— begin —

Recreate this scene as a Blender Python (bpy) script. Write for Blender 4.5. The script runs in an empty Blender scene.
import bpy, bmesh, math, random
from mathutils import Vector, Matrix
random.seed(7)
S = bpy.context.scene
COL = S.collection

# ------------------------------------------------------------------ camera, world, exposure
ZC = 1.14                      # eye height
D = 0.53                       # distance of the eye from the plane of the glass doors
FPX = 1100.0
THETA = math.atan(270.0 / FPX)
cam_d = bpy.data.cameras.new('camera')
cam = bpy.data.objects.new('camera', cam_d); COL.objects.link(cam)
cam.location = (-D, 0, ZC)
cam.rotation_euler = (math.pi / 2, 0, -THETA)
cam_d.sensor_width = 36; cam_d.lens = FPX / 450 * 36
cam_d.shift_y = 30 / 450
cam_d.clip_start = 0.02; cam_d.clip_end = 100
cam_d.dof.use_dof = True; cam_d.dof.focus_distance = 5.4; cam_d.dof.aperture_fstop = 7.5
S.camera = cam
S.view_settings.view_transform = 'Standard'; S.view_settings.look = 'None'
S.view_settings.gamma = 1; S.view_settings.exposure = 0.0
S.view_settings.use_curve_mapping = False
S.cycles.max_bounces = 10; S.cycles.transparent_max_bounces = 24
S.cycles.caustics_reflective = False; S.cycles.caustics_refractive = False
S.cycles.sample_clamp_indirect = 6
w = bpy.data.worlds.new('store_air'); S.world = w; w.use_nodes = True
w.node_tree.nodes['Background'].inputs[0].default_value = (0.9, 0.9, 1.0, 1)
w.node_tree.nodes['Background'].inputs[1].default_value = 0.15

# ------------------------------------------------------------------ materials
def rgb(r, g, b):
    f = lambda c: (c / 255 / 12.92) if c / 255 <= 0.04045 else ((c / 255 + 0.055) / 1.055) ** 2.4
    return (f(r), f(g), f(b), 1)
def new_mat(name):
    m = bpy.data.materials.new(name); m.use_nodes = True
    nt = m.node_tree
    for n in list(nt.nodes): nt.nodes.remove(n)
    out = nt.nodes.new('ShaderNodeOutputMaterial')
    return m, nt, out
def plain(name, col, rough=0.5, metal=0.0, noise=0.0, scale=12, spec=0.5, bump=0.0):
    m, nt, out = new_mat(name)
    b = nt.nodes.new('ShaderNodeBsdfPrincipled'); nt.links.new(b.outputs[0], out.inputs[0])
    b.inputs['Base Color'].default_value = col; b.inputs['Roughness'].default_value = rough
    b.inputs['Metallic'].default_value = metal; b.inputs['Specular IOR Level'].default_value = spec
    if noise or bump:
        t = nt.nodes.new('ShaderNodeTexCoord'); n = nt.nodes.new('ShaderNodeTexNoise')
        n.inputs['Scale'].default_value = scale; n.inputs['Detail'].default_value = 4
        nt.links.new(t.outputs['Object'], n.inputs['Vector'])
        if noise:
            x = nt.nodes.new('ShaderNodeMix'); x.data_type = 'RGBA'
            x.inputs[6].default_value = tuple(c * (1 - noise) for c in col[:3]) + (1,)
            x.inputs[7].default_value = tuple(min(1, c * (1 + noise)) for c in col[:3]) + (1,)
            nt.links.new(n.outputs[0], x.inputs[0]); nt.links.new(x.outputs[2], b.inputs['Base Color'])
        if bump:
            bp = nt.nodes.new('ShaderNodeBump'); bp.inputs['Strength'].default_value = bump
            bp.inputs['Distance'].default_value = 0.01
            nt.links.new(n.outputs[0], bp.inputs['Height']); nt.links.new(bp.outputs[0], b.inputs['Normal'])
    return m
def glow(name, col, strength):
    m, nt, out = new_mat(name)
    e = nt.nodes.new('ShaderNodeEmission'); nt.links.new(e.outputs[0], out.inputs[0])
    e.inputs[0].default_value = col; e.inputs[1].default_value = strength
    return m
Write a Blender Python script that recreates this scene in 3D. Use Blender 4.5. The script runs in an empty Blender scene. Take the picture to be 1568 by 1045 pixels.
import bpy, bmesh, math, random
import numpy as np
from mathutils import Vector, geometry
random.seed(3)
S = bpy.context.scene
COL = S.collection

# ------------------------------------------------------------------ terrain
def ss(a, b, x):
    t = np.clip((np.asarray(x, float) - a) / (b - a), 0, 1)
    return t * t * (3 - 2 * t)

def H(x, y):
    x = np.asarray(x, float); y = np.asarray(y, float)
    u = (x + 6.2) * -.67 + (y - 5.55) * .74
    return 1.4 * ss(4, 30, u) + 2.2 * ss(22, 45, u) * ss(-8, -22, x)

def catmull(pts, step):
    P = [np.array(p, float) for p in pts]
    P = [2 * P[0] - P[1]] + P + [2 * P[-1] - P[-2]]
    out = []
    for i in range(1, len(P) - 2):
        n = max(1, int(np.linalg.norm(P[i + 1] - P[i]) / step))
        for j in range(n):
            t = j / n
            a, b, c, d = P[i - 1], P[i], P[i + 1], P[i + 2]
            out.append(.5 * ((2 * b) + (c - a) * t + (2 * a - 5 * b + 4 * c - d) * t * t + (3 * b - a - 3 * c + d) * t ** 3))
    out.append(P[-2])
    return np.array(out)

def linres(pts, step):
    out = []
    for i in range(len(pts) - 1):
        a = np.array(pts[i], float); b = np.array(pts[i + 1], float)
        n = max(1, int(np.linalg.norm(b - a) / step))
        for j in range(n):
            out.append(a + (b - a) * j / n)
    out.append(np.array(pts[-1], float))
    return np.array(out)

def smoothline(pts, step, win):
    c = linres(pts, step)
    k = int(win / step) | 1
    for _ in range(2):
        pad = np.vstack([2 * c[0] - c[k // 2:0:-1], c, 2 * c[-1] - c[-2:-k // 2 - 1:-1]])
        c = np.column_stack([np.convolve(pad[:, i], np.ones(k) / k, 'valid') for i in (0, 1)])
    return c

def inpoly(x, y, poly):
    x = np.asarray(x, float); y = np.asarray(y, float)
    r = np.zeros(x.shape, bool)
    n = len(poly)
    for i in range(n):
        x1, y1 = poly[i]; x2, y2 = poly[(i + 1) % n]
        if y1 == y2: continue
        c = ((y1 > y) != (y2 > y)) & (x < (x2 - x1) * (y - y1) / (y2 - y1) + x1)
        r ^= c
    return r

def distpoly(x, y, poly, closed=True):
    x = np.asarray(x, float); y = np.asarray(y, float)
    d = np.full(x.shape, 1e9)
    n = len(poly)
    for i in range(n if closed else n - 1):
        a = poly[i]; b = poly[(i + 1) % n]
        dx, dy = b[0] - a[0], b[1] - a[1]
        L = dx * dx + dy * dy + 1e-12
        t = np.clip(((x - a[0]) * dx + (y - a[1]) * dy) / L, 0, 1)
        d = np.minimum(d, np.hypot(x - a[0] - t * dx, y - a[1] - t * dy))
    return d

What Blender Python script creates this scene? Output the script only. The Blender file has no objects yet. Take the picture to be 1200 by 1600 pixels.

— end —

Job >> The records above should be returned exactly.

Solution for this exercise >>
Recreate this scene as a Blender Python (bpy) script. Write for Blender 4.5. The script runs in an empty Blender scene.
import bpy, bmesh, math, random
from mathutils import Vector, Matrix
random.seed(7)
S = bpy.context.scene
COL = S.collection

# ------------------------------------------------------------------ camera, world, exposure
ZC = 1.14                      # eye height
D = 0.53                       # distance of the eye from the plane of the glass doors
FPX = 1100.0
THETA = math.atan(270.0 / FPX)
cam_d = bpy.data.cameras.new('camera')
cam = bpy.data.objects.new('camera', cam_d); COL.objects.link(cam)
cam.location = (-D, 0, ZC)
cam.rotation_euler = (math.pi / 2, 0, -THETA)
cam_d.sensor_width = 36; cam_d.lens = FPX / 450 * 36
cam_d.shift_y = 30 / 450
cam_d.clip_start = 0.02; cam_d.clip_end = 100
cam_d.dof.use_dof = True; cam_d.dof.focus_distance = 5.4; cam_d.dof.aperture_fstop = 7.5
S.camera = cam
S.view_settings.view_transform = 'Standard'; S.view_settings.look = 'None'
S.view_settings.gamma = 1; S.view_settings.exposure = 0.0
S.view_settings.use_curve_mapping = False
S.cycles.max_bounces = 10; S.cycles.transparent_max_bounces = 24
S.cycles.caustics_reflective = False; S.cycles.caustics_refractive = False
S.cycles.sample_clamp_indirect = 6
w = bpy.data.worlds.new('store_air'); S.world = w; w.use_nodes = True
w.node_tree.nodes['Background'].inputs[0].default_value = (0.9, 0.9, 1.0, 1)
w.node_tree.nodes['Background'].inputs[1].default_value = 0.15

# ------------------------------------------------------------------ materials
def rgb(r, g, b):
    f = lambda c: (c / 255 / 12.92) if c / 255 <= 0.04045 else ((c / 255 + 0.055) / 1.055) ** 2.4
    return (f(r), f(g), f(b), 1)
def new_mat(name):
    m = bpy.data.materials.new(name); m.use_nodes = True
    nt = m.node_tree
    for n in list(nt.nodes): nt.nodes.remove(n)
    out = nt.nodes.new('ShaderNodeOutputMaterial')
    return m, nt, out
def plain(name, col, rough=0.5, metal=0.0, noise=0.0, scale=12, spec=0.5, bump=0.0):
    m, nt, out = new_mat(name)
    b = nt.nodes.new('ShaderNodeBsdfPrincipled'); nt.links.new(b.outputs[0], out.inputs[0])
    b.inputs['Base Color'].default_value = col; b.inputs['Roughness'].default_value = rough
    b.inputs['Metallic'].default_value = metal; b.inputs['Specular IOR Level'].default_value = spec
    if noise or bump:
        t = nt.nodes.new('ShaderNodeTexCoord'); n = nt.nodes.new('ShaderNodeTexNoise')
        n.inputs['Scale'].default_value = scale; n.inputs['Detail'].default_value = 4
        nt.links.new(t.outputs['Object'], n.inputs['Vector'])
        if noise:
            x = nt.nodes.new('ShaderNodeMix'); x.data_type = 'RGBA'
            x.inputs[6].default_value = tuple(c * (1 - noise) for c in col[:3]) + (1,)
            x.inputs[7].default_value = tuple(min(1, c * (1 + noise)) for c in col[:3]) + (1,)
            nt.links.new(n.outputs[0], x.inputs[0]); nt.links.new(x.outputs[2], b.inputs['Base Color'])
        if bump:
            bp = nt.nodes.new('ShaderNodeBump'); bp.inputs['Strength'].default_value = bump
            bp.inputs['Distance'].default_value = 0.01
            nt.links.new(n.outputs[0], bp.inputs['Height']); nt.links.new(bp.outputs[0], b.inputs['Normal'])
    return m
def glow(name, col, strength):
    m, nt, out = new_mat(name)
    e = nt.nodes.new('ShaderNodeEmission'); nt.links.new(e.outputs[0], out.inputs[0])
    e.inputs[0].default_value = col; e.inputs[1].default_value = strength
    return m
Write a Blender Python script that recreates this scene in 3D. Use Blender 4.5. The script runs in an empty Blender scene. Take the picture to be 1568 by 1045 pixels.
import bpy, bmesh, math, random
import numpy as np
from mathutils import Vector, geometry
random.seed(3)
S = bpy.context.scene
COL = S.collection

# ------------------------------------------------------------------ terrain
def ss(a, b, x):
    t = np.clip((np.asarray(x, float) - a) / (b - a), 0, 1)
    return t * t * (3 - 2 * t)

def H(x, y):
    x = np.asarray(x, float); y = np.asarray(y, float)
    u = (x + 6.2) * -.67 + (y - 5.55) * .74
    return 1.4 * ss(4, 30, u) + 2.2 * ss(22, 45, u) * ss(-8, -22, x)

def catmull(pts, step):
    P = [np.array(p, float) for p in pts]
    P = [2 * P[0] - P[1]] + P + [2 * P[-1] - P[-2]]
    out = []
    for i in range(1, len(P) - 2):
        n = max(1, int(np.linalg.norm(P[i + 1] - P[i]) / step))
        for j in range(n):
            t = j / n
            a, b, c, d = P[i - 1], P[i], P[i + 1], P[i + 2]
            out.append(.5 * ((2 * b) + (c - a) * t + (2 * a - 5 * b + 4 * c - d) * t * t + (3 * b - a - 3 * c + d) * t ** 3))
    out.append(P[-2])
    return np.array(out)

def linres(pts, step):
    out = []
    for i in range(len(pts) - 1):
        a = np.array(pts[i], float); b = np.array(pts[i + 1], float)
        n = max(1, int(np.linalg.norm(b - a) / step))
        for j in range(n):
            out.append(a + (b - a) * j / n)
    out.append(np.array(pts[-1], float))
    return np.array(out)

def smoothline(pts, step, win):
    c = linres(pts, step)
    k = int(win / step) | 1
    for _ in range(2):
        pad = np.vstack([2 * c[0] - c[k // 2:0:-1], c, 2 * c[-1] - c[-2:-k // 2 - 1:-1]])
        c = np.column_stack([np.convolve(pad[:, i], np.ones(k) / k, 'valid') for i in (0, 1)])
    return c

def inpoly(x, y, poly):
    x = np.asarray(x, float); y = np.asarray(y, float)
    r = np.zeros(x.shape, bool)
    n = len(poly)
    for i in range(n):
        x1, y1 = poly[i]; x2, y2 = poly[(i + 1) % n]
        if y1 == y2: continue
        c = ((y1 > y) != (y2 > y)) & (x < (x2 - x1) * (y - y1) / (y2 - y1) + x1)
        r ^= c
    return r

def distpoly(x, y, poly, closed=True):
    x = np.asarray(x, float); y = np.asarray(y, float)
    d = np.full(x.shape, 1e9)
    n = len(poly)
    for i in range(n if closed else n - 1):
        a = poly[i]; b = poly[(i + 1) % n]
        dx, dy = b[0] - a[0], b[1] - a[1]
        L = dx * dx + dy * dy + 1e-12
        t = np.clip(((x - a[0]) * dx + (y - a[1]) * dy) / L, 0, 1)
        d = np.minimum(d, np.hypot(x - a[0] - t * dx, y - a[1] - t * dy))
    return d

What Blender Python script creates this scene? Output the script only. The Blender file has no objects yet. Take the picture to be 1200 by 1600 pixels.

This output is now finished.